Render the material again word for word, skipping the pictures in it.

## [MATERIAL PROVIDED]

-=-=-=-=-

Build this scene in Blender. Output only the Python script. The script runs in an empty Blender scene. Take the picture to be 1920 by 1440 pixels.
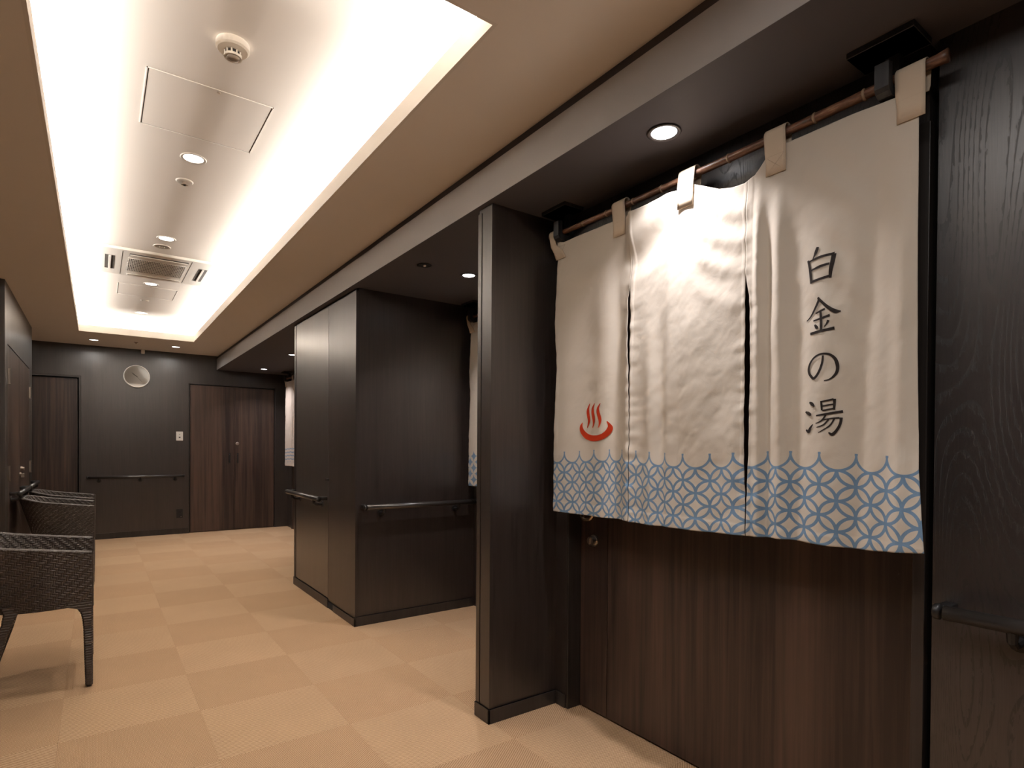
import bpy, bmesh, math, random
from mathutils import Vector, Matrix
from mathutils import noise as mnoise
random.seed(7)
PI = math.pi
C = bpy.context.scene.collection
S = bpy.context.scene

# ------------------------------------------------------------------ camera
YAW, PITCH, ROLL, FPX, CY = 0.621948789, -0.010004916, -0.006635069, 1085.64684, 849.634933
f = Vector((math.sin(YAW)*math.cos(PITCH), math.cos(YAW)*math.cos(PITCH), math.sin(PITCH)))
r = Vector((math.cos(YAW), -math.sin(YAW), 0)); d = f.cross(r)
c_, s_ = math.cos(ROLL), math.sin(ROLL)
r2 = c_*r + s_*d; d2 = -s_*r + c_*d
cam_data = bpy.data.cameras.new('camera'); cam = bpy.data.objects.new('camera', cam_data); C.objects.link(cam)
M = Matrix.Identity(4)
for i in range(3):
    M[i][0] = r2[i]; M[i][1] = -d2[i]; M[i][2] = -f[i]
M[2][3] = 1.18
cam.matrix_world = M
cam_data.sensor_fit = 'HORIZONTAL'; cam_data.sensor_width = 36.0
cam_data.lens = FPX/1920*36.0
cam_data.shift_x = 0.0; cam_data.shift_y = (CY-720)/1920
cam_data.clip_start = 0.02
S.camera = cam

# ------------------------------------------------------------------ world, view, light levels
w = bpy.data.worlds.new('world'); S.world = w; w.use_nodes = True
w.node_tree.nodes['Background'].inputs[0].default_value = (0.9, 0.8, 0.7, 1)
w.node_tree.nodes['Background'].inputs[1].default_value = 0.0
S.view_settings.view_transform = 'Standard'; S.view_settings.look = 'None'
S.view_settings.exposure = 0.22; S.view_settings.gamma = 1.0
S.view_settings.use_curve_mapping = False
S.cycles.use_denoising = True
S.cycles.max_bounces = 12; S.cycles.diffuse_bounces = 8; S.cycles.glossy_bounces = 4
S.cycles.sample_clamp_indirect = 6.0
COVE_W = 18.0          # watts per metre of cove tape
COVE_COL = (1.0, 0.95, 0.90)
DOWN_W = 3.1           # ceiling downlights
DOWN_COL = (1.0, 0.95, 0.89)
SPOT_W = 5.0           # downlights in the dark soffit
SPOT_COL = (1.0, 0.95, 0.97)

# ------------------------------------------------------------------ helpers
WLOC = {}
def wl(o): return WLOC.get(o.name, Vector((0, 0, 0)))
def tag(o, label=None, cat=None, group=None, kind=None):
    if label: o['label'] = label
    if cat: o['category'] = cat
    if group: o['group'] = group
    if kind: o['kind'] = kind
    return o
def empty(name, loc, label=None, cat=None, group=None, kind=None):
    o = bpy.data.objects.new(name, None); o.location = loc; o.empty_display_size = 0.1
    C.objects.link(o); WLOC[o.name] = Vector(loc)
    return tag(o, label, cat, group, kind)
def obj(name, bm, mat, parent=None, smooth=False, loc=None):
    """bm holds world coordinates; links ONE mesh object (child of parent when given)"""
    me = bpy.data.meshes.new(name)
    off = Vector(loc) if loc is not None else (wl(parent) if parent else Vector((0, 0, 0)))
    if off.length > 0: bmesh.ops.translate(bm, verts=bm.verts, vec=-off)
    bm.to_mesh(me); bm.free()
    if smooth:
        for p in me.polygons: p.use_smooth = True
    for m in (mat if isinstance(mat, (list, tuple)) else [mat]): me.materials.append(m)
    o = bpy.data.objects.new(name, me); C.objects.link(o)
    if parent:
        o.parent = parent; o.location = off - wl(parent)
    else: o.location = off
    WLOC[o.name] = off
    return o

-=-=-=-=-

## [ANSWER TO THIS EXERCISE]
Build this scene in Blender. Output only the Python script. The script runs in an empty Blender scene. Take the picture to be 1920 by 1440 pixels.
import bpy, bmesh, math, random
from mathutils import Vector, Matrix
from mathutils import noise as mnoise
random.seed(7)
PI = math.pi
C = bpy.context.scene.collection
S = bpy.context.scene

# ------------------------------------------------------------------ camera
YAW, PITCH, ROLL, FPX, CY = 0.621948789, -0.010004916, -0.006635069, 1085.64684, 849.634933
f = Vector((math.sin(YAW)*math.cos(PITCH), math.cos(YAW)*math.cos(PITCH), math.sin(PITCH)))
r = Vector((math.cos(YAW), -math.sin(YAW), 0)); d = f.cross(r)
c_, s_ = math.cos(ROLL), math.sin(ROLL)
r2 = c_*r + s_*d; d2 = -s_*r + c_*d
cam_data = bpy.data.cameras.new('camera'); cam = bpy.data.objects.new('camera', cam_data); C.objects.link(cam)
M = Matrix.Identity(4)
for i in range(3):
    M[i][0] = r2[i]; M[i][1] = -d2[i]; M[i][2] = -f[i]
M[2][3] = 1.18
cam.matrix_world = M
cam_data.sensor_fit = 'HORIZONTAL'; cam_data.sensor_width = 36.0
cam_data.lens = FPX/1920*36.0
cam_data.shift_x = 0.0; cam_data.shift_y = (CY-720)/1920
cam_data.clip_start = 0.02
S.camera = cam

# ------------------------------------------------------------------ world, view, light levels
w = bpy.data.worlds.new('world'); S.world = w; w.use_nodes = True
w.node_tree.nodes['Background'].inputs[0].default_value = (0.9, 0.8, 0.7, 1)
w.node_tree.nodes['Background'].inputs[1].default_value = 0.0
S.view_settings.view_transform = 'Standard'; S.view_settings.look = 'None'
S.view_settings.exposure = 0.22; S.view_settings.gamma = 1.0
S.view_settings.use_curve_mapping = False
S.cycles.use_denoising = True
S.cycles.max_bounces = 12; S.cycles.diffuse_bounces = 8; S.cycles.glossy_bounces = 4
S.cycles.sample_clamp_indirect = 6.0
COVE_W = 18.0          # watts per metre of cove tape
COVE_COL = (1.0, 0.95, 0.90)
DOWN_W = 3.1           # ceiling downlights
DOWN_COL = (1.0, 0.95, 0.89)
SPOT_W = 5.0           # downlights in the dark soffit
SPOT_COL = (1.0, 0.95, 0.97)

# ------------------------------------------------------------------ helpers
WLOC = {}
def wl(o): return WLOC.get(o.name, Vector((0, 0, 0)))
def tag(o, label=None, cat=None, group=None, kind=None):
    if label: o['label'] = label
    if cat: o['category'] = cat
    if group: o['group'] = group
    if kind: o['kind'] = kind
    return o
def empty(name, loc, label=None, cat=None, group=None, kind=None):
    o = bpy.data.objects.new(name, None); o.location = loc; o.empty_display_size = 0.1
    C.objects.link(o); WLOC[o.name] = Vector(loc)
    return tag(o, label, cat, group, kind)
def obj(name, bm, mat, parent=None, smooth=False, loc=None):
    """bm holds world coordinates; links ONE mesh object (child of parent when given)"""
    me = bpy.data.meshes.new(name)
    off = Vector(loc) if loc is not None else (wl(parent) if parent else Vector((0, 0, 0)))
    if off.length > 0: bmesh.ops.translate(bm, verts=bm.verts, vec=-off)
    bm.to_mesh(me); bm.free()
    if smooth:
        for p in me.polygons: p.use_smooth = True
    for m in (mat if isinstance(mat, (list, tuple)) else [mat]): me.materials.append(m)
    o = bpy.data.objects.new(name, me); C.objects.link(o)
    if parent:
        o.parent = parent; o.location = off - wl(parent)
    else: o.location = off
    WLOC[o.name] = off
    return o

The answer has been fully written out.